Parents may take steps to decrease their anxiety as their child gains independence. If children are meeting friends at the library, mall or park, parents may check in with staff or with other parents to feel comfortable that the location is appropriate. Some parents give their child a cell phone to stay in touch; however, parents should limit cell phone use to brief check-ins, unexpected changes in plans, or true emergencies, as constant calls and texts will not help the child become more independent.

Some parents do things their child could do themselves as a means of demonstrating dedication. Paradoxically, this “helicopter parenting” can impede the child from gaining the experience and confidence necessary to become a healthy and well-functioning adult. Some experts suggest that increased rates of anxiety in children may be related to having inadequate opportunities to develop their independence.

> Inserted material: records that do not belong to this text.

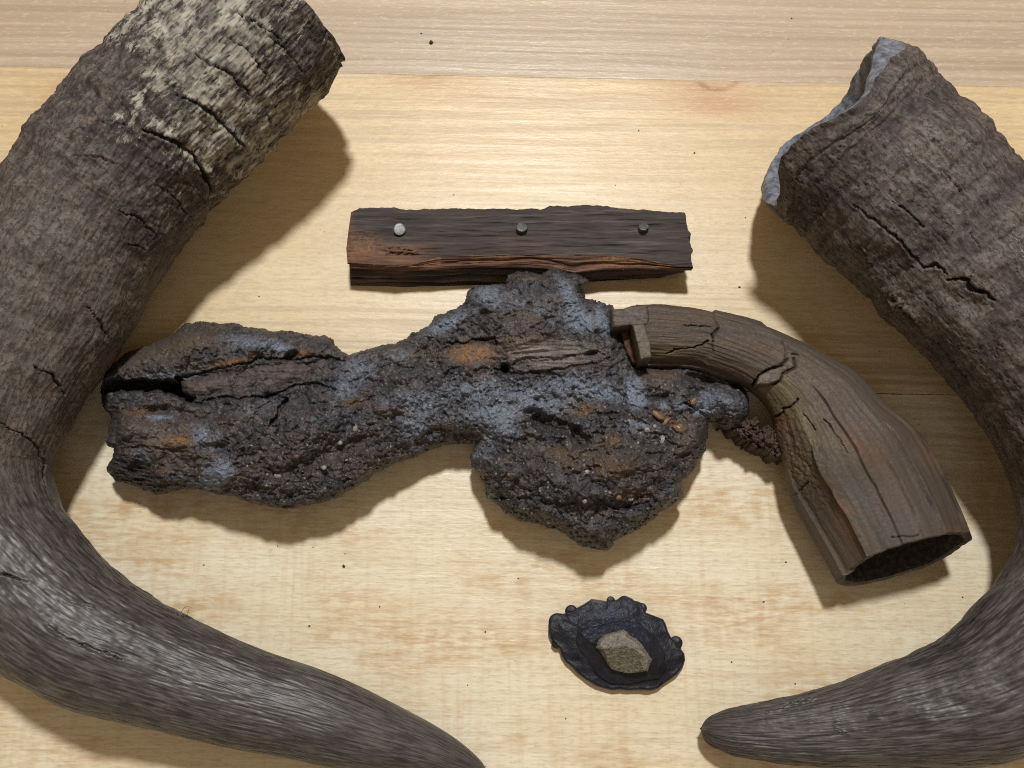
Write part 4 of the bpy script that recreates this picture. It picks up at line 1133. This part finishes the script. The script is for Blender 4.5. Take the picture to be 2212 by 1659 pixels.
def build_grip():
    n = 420
    TG = angles(300, 60)
    C, N, Up, rad, s, T = tube(G_ROWS, n, TG)
    S, A = np.meshgrid(s, TG, indexing='ij')
    L = s[-1]
    ca, sa = np.cos(A), np.sin(A)
    flat = np.interp(s, [0, 250, 500, L], [0.95, 0.9, 0.72, 0.64])[:, None]
    # superellipse section: flatter flanks than a circle
    e = 0.80
    cx_ = np.sign(ca) * np.abs(ca) ** e; sy_ = np.sign(sa) * np.abs(sa) ** e
    sgn = 1 if N[n // 2] @ (at(1700, 1100, 0) - at(2050, 1000, 0)) <= 0 else -1
    kn = np.array([-1, -0.70, -0.14, 0.47, 0.82, 1.0]); kh = (1 - np.abs(kn) ** 2.2) ** (1 / 2.2)
    fac = np.interp(cx_ * sgn, kn, kh)
    wf = 0.85 * sstep(200, 600, S) * (sa > 0)
    sy_ = sy_ * (1 - wf) + fac * wf
    P0 = C[:, None] + rad[:, None, None] * (cx_[..., None] * N[:, None] + (flat * sy_)[..., None] * Up[:, None])
    px, py = proj(P0)
    v = -cx_ if N[n // 2] @ (at(1700, 1100, 0) - at(2050, 1000, 0)) > 0 else cx_
    # v = -1 on the inner (left) edge, +1 on the outer edge
    top = sstep(-0.2, 0.15, sa)
    d = np.zeros_like(S); cr = np.zeros_like(S)
    low = sstep(330, 520, S)
    for (v0, s0, st, wd) in ((-0.70, 520, 12, .02), (-0.14, 400, 10, .014), (0.47, 540, 8, .014), (0.82, 580, 7, .018), (-0.42, 450, -5, .03), (0.2, 600, 4, .03)):
        vv = v + 0.02 * vnoise(S / 60, v * 0, 0, int(v0 * 100) + 300)
        on = sstep(s0 - 20, s0 + 40, S)
        d += st * sstep(v0 - wd, v0 + wd, vv) * on * top * (1 if st > 0 else 1) - st * on * top * 0.5 * (1 + v0)
        if st > 3:
            m = np.exp(-((vv - v0) / (0.011)) ** 2) * on * top * (0.6 + 0.6 * vnoise(S / 30, v * 0, 0, 8))
            m = np.clip(m, 0, 1)
            d -= 5 * m; cr = np.maximum(cr, m * .8)
    d += low * 2.2 * fbm(S / 320, v * 6, 0, 2, 63) + 0.9 * fbm(S / 120, v * 16, 0, 3, 61) + 0.4 * fbm(px / 9, py / 9, 0, 3, 62)
    d += (1 - low) * 2.2 * fbm(S / 120, v * 4, 0, 3, 65)
    # rear panel of the upper arm ends in a rounded step
    step_l = [(1545, 690), (1560, 712), (1590, 735), (1602, 755)]
    panel = sdf(px, py, [(1540, 640), (1600, 650), (1660, 715), (1688, 735), (1698, 760), (1694, 782), (1660, 800), (1625, 828), (1590, 820), (1530, 795), (1520, 780), (1540, 760), (1536, 735), (1552, 710), (1540, 690)])
    d += 5.5 * sstep(-2, 4, panel) * top * sstep(120, 160, S)
    cl = [([(1540, 738), (1538, 722), (1552, 708)], 2.2), ([(1438, 767), (1460, 755), (1500, 752), (1530, 737)], 2.0), ([(1625, 832), (1640, 808), (1662, 798), (1690, 790), (1700, 775)], 3.4),
          ([(1625, 832), (1650, 832), (1680, 826), (1692, 806), (1716, 796), (1718, 778)], 4.0), ([(1690, 885), (1705, 880), (1718, 868), (1722, 862)], 3.2), ([(1665, 903), (1682, 898), (1692, 890)], 3.0),
          ([(1708, 1072), (1735, 1045)], 2.6), ([(1714, 766), (1724, 766)], 2.6), ([(1780, 904), (1800, 930), (1832, 978)], 1.5), ([(1735, 893), (1760, 930)], 1.1), ([(1690, 745), (1698, 760), (1694, 780)], 1.8),
          ([(1928, 1169), (1960, 1166), (1990, 1163)], 1.4), ([(1480, 702), (1535, 704)], 1.4)]
    for (pts, wd) in cl:
        jx = 2.6 * fbm(px / 18, py / 18, 0, 3, 71, .6); jy = 2.6 * fbm(px / 18, py / 18, 0, 3, 72, .6)
        q = seg_dist(px + jx, py + jy, pts)
        m = sstep(wd * 1.2, wd * 0.4, q) * top
        d -= 8 * m; cr = np.maximum(cr, m * .9)
    gr = blob(px, py, 1720, 1000, 60, 110, -20) * top
    d += gr * (3.5 * fbm(px / 12, py / 12, 0, 4, 73) + 2.5 * grains(px / 6, py / 6, 9)[0])
    # slanted, slightly ragged end: underside reaches further than the top
    endk = sstep(L - 190, L, S)
    sh = endk * (15 - 22 * sa + 1.5 * fbm(A * 6, A * 0, 0, 3, 5) + 7 * v) * U
    P = C[:, None] + (rad[:, None] + d * U)[..., None] * (cx_[..., None] * N[:, None] + (flat * sy_)[..., None] * Up[:, None]) + sh[..., None] * T[:, None]
    P[..., 2] = np.maximum(P[..., 2], 0.0001)
    hc = np.stack([S * U, A * np.median(rad), S * 0 + 3], -1)
    ol = 0.75 * sdf(px, py, [(1625, 835), (1700, 800), (1716, 860), (1790, 960), (1750, 960), (1700, 900), (1668, 903)]).clip(-8, 8) / 16 + 0.37
    ol = ol * top + 0.9 * blob(px, py, 1450, 760, 70, 14, -8) + 0.5 * blob(px, py, 1790, 930, 110, 22, 50) + 0.5 * blob(px, py, 1730, 1010, 60, 60) + 0.4 * blob(px, py, 1690, 870, 60, 60)
    rs = 0.6 * blob(px, py, 1800, 1090, 30, 60, -25) + 0.7 * blob(px, py, 1830, 1130, 34, 34) + 0.6 * blob(px, py, 2045, 1155, 24, 22) + 0.7 * blob(px, py, 1995, 985, 16, 30, -25) + 0.45 * blob(px, py, 1870, 1000, 90, 30, 55) + 0.6 * blob(px, py, 1690, 950, 40, 60) + 0.3 * blob(px, py, 1850, 900, 60, 60) + 0.35 * blob(px, py, 1470, 690, 80, 20)
    bl = 0.55 * blob(px, py, 1950, 1140, 40, 50, 60) + 0.45 * blob(px, py, 1840, 1060, 34, 80, -25) + 0.35 * blob(px, py, 1830, 880, 60, 50) + 0.25 * blob(px, py, 1900, 1050, 60, 60)
    at_ = {'hc': hc.reshape(-1, 3), 'crack': cr.ravel(), 'olive': np.clip(ol, 0, 1).ravel(), 'rust': np.clip(rs, 0, 1).ravel(), 'blue': np.clip(bl, 0, 1).ravel()}
    nv = len(TG)
    grip = mesh_obj("grip", P.reshape(-1, 3), grid_faces(n, nv, True), M_GRIP, pistol, at_)
    import bmesh
    bm = bmesh.new(); bm.from_mesh(grip.data)
    bm.verts.ensure_lookup_table()
    bm.faces.new([bm.verts[i] for i in range(nv)])
    bmesh.ops.recalc_face_normals(bm, faces=bm.faces); bm.to_mesh(grip.data); bm.free()
    # hollow end: broken rim and dark inside
    R_ = P[-1]; c0 = R_.mean(0)
    rings = [R_]
    for (k, back) in ((0.97, 1.0), (0.93, 1.5), (0.87, -0.5), (0.83, -4), (0.82, -20), (0.80, -60), (0.7, -110), (0.02, -115)):
        kk = k + (0.016 * fbm(TG * 4, TG * 0 + k, 0, 3, 9) if 0.1 < k < 0.95 else 0)
        q = c0 + (R_ - c0) * np.reshape(kk, (-1, 1)) + T[-1] * back * U
        q[:, 2] = np.maximum(q[:, 2], 0.0002)
        rings.append(q)
    L_ = np.array(rings)
    z_ = np.zeros(4 * nv)
    mesh_obj("end_rim", L_[:4].reshape(-1, 3), grid_faces(4, nv, True), M_RIM, grip, {'hc': L_[:4].reshape(-1, 3), 'crack': z_, 'olive': z_ + .2, 'rust': z_, 'blue': z_ + .4})
    L_ = L_[3:]
    hollow = mesh_obj("hollow_end", L_.reshape(-1, 3), grid_faces(len(L_), nv, True), plain_mat("dark_hollow_wood", (0.02, 0.016, 0.014), (0.09, 0.07, 0.055), 700, 0.8, 0.25, 0, 0.8, 0.0004, 0.45, 0.75), grip)
    return grip, (C, rad, T, N, Up, s)


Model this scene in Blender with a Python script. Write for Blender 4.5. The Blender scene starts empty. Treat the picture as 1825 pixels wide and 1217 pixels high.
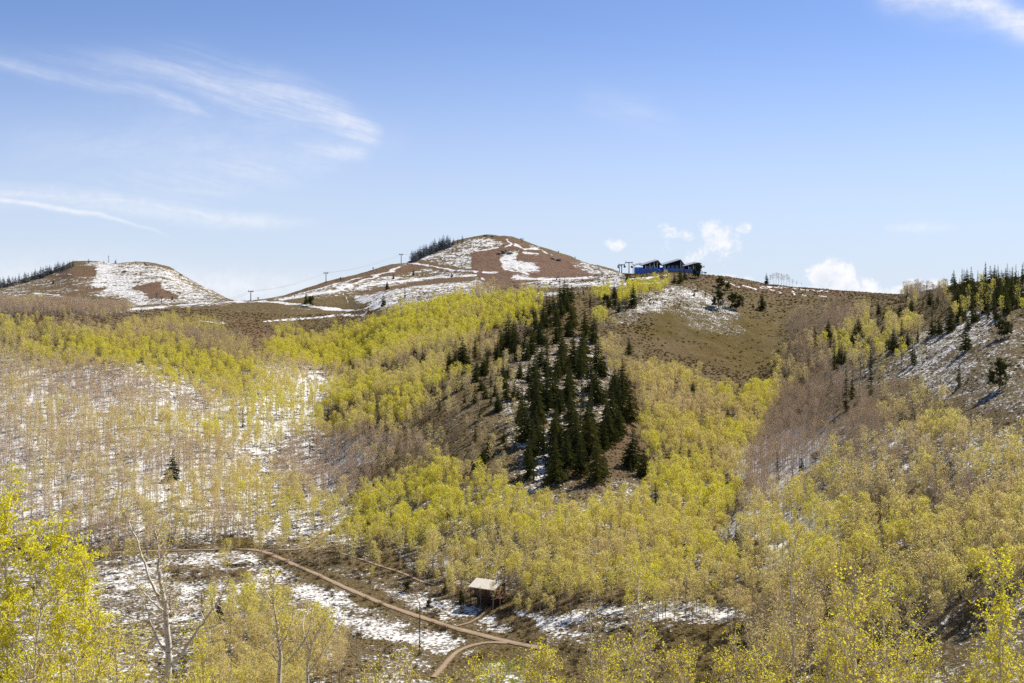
import bpy, bmesh, math, random
import numpy as np
from math import radians as R, sin, cos, pi, sqrt
random.seed(7)
RNG = np.random.default_rng(11)
SC = bpy.context.scene
COL = SC.collection
W, H, F, HOR = 1825.0, 1217.0, 1957.0, 560.0      # photograph size, focal length in its pixels, row of the horizon
CX = 912.5

# ------------------------------------------------------------------ small helpers
def tag(o, label=None, cat=None, group=None, kind=None):
    if label: o['label'] = label
    if cat: o['category'] = cat
    if group: o['group'] = group
    if kind: o['kind'] = kind
    return o

def link(name, me, parent=None, loc=None):
    o = bpy.data.objects.new(name, me); COL.objects.link(o)
    if parent is not None: o.parent = parent
    if loc is not None: o.location = loc
    return o

def np_mesh(name, V, Fq, mats, midx=None, smooth=False):
    """Mesh from arrays: V (n,3), Fq (m,k) faces all of k corners."""
    V = np.asarray(V, np.float32); Fq = np.asarray(Fq, np.int32)
    me = bpy.data.meshes.new(name)
    k = Fq.shape[1]
    me.vertices.add(len(V)); me.vertices.foreach_set('co', V.ravel())
    me.loops.add(Fq.size); me.loops.foreach_set('vertex_index', Fq.ravel())
    me.polygons.add(len(Fq))
    me.polygons.foreach_set('loop_start', np.arange(0, Fq.size, k, dtype=np.int32))
    for m in mats: me.materials.append(m)
    if midx is not None: me.polygons.foreach_set('material_index', np.asarray(midx, np.int32))
    me.polygons.foreach_set('use_smooth', np.full(len(Fq), smooth, dtype=bool))
    me.update(calc_edges=True)
    return me

class MB:
    """Collects quads and triangles; built as ONE mesh."""
    def __init__(s): s.v = []; s.f = []; s.m = []
    def add(s, vs, fs, m=0):
        b = len(s.v); s.v += [tuple(p) for p in vs]
        for f in fs: s.f.append(tuple(b + i for i in f)); s.m.append(m)
    def box(s, c, d, rz=0.0, m=0):
        x, y, z = d[0]/2, d[1]/2, d[2]/2; cr, sr = cos(rz), sin(rz)
        vs = []
        for (a, b_, e) in ((-1,-1,-1),(1,-1,-1),(1,1,-1),(-1,1,-1),(-1,-1,1),(1,-1,1),(1,1,1),(-1,1,1)):
            px, py = a*x, b_*y
            vs.append((c[0]+px*cr-py*sr, c[1]+px*sr+py*cr, c[2]+e*z))
        s.add(vs, ((0,3,2,1),(4,5,6,7),(0,1,5,4),(1,2,6,5),(2,3,7,6),(3,0,4,7)), m)
    def tube(s, pts, rad, n=6, m=0, cap=True):
        pts = [np.array(p, float) for p in pts]; rings = []
        if not hasattr(rad, '__len__'): rad = [rad]*len(pts)
        up = None
        for i, p in enumerate(pts):
            d = pts[min(i+1, len(pts)-1)] - pts[max(i-1, 0)]; d /= max(np.linalg.norm(d), 1e-9)
            ref = np.array((0., 0., 1.)) if abs(d[2]) < .9 else np.array((1., 0., 0.))
            if up is None: up = np.cross(d, ref)
            a = up - d*np.dot(up, d); l = np.linalg.norm(a)
            if l < 1e-6: a = np.cross(d, ref); l = np.linalg.norm(a)
            a /= l; up = a; b = np.cross(d, a)
            rings.append([p + rad[i]*(cos(2*pi*k/n)*a + sin(2*pi*k/n)*b) for k in range(n)])
        vs = [q for r in rings for q in r]; fs = []
        for i in range(len(pts)-1):
            for k in range(n):
                k2 = (k+1) % n; fs.append((i*n+k, i*n+k2, (i+1)*n+k2, (i+1)*n+k))
        if cap:
            fs.append(tuple(range(n-1, -1, -1))); fs.append(tuple((len(pts)-1)*n + k for k in range(n)))
        s.add(vs, fs, m)
    def prism(s, poly, y0, y1, m=0):
        """poly: (x,z) outline, extruded from y0 to y1."""
        n = len(poly)
        vs = [(x, y0, z) for x, z in poly] + [(x, y1, z) for x, z in poly]
        fs = [tuple(range(n)), tuple(range(2*n-1, n-1, -1))]
        for i in range(n):
            j = (i+1) % n; fs.append((j, i, n+i, n+j))
        s.add(vs, fs, m)
    def mesh(s, name, mats, smooth=False):
        me = bpy.data.meshes.new(name); me.from_pydata(s.v, [], s.f)
        for m in mats: me.materials.append(m)
        me.polygons.foreach_set('material_index', s.m)
        if smooth: me.polygons.foreach_set('use_smooth', [True]*len(s.f))
        me.update(); return me
    def build(s, name, mat, parent=None, loc=None, smooth=False):
        mats = mat if isinstance(mat, (list, tuple)) else [mat]
        return link(name, s.mesh(name, mats, smooth), parent, loc)

def empty(name, loc, rz=0.0, scale=1.0):
    o = bpy.data.objects.new(name, None); COL.objects.link(o)
    o.location = loc; o.rotation_euler = (0, 0, rz); o.scale = (scale,)*3; o.empty_display_size = .5
    return o

# value noise on a wrapped lattice
_L = np.random.default_rng(3).random((256, 256)).astype(np.float64)
def vnoise(x, y):
    xi = np.floor(x).astype(np.int64); yi = np.floor(y).astype(np.int64)
    fx = x-xi; fy = y-yi; fx = fx*fx*(3-2*fx); fy = fy*fy*(3-2*fy)
    a = _L[xi & 255, yi & 255]; b = _L[(xi+1) & 255, yi & 255]; c = _L[xi & 255, (yi+1) & 255]; d = _L[(xi+1) & 255, (yi+1) & 255]
    return (a*(1-fx)+b*fx)*(1-fy) + (c*(1-fx)+d*fx)*fy - .5
def fbm(x, y, oct=4):
    s = 0; a = 1.0
    for i in range(oct):
        s = s + a*vnoise(x*2**i + 17.3*i, y*2**i + 5.1*i); a *= .5
    return s

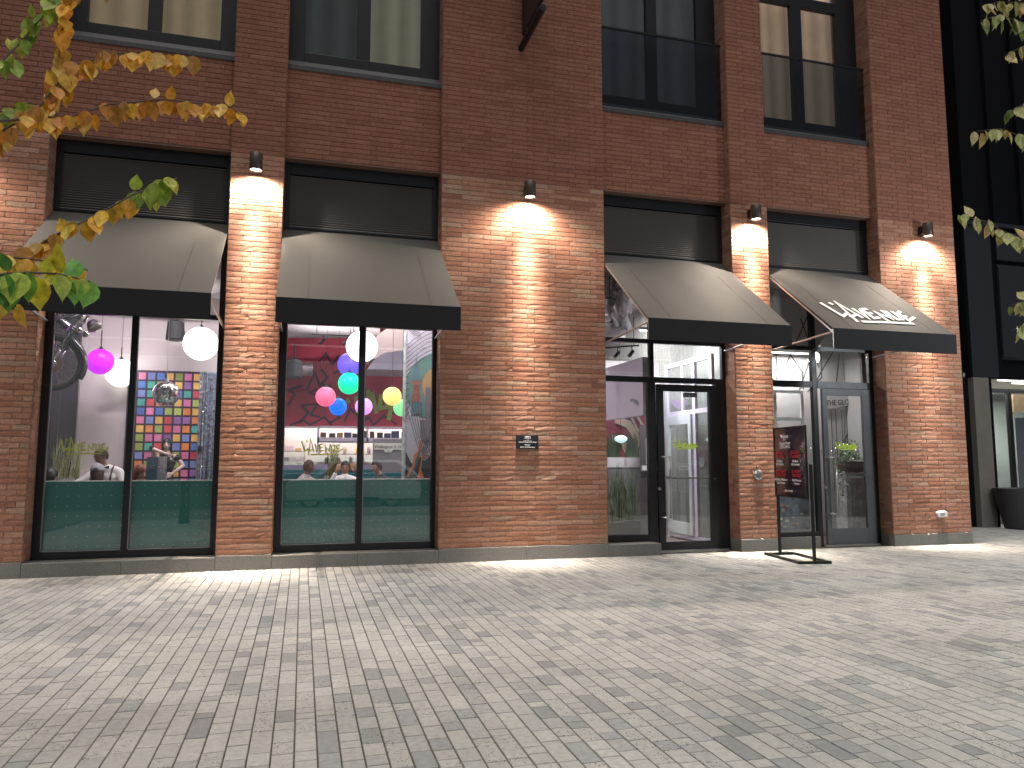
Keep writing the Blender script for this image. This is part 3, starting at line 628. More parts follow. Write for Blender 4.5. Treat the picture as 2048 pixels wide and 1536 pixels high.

Parents can be more purposeful about fostering independence by considering if there is a good reason not to let the child do a particular task. From there, parents can look for opportunities to encourage their child to practice new skills and experiences, particularly with grocery shopping, meal preparation or clean-up, or other everyday tasks. Since allowing a child to do things independently often requires extra time and patience, parents might avoid the early morning rush and instead choose a time and place that allows ample time for the child to practice a new skill while parents offer guidance and, when appropriate, safety tips.

Learning to interact with adults outside the family is essential; in an emergency, children should be able to seek assistance from a responsible adult. Parents can help their child learn to identify trusted adult (e.g., a staff member) and practice making a request (e.g., asking for assistance, ordering lunch). These small steps can be important, particularly for children who are shy. Over time, parents can gradually step back as the child gains experience and comfort.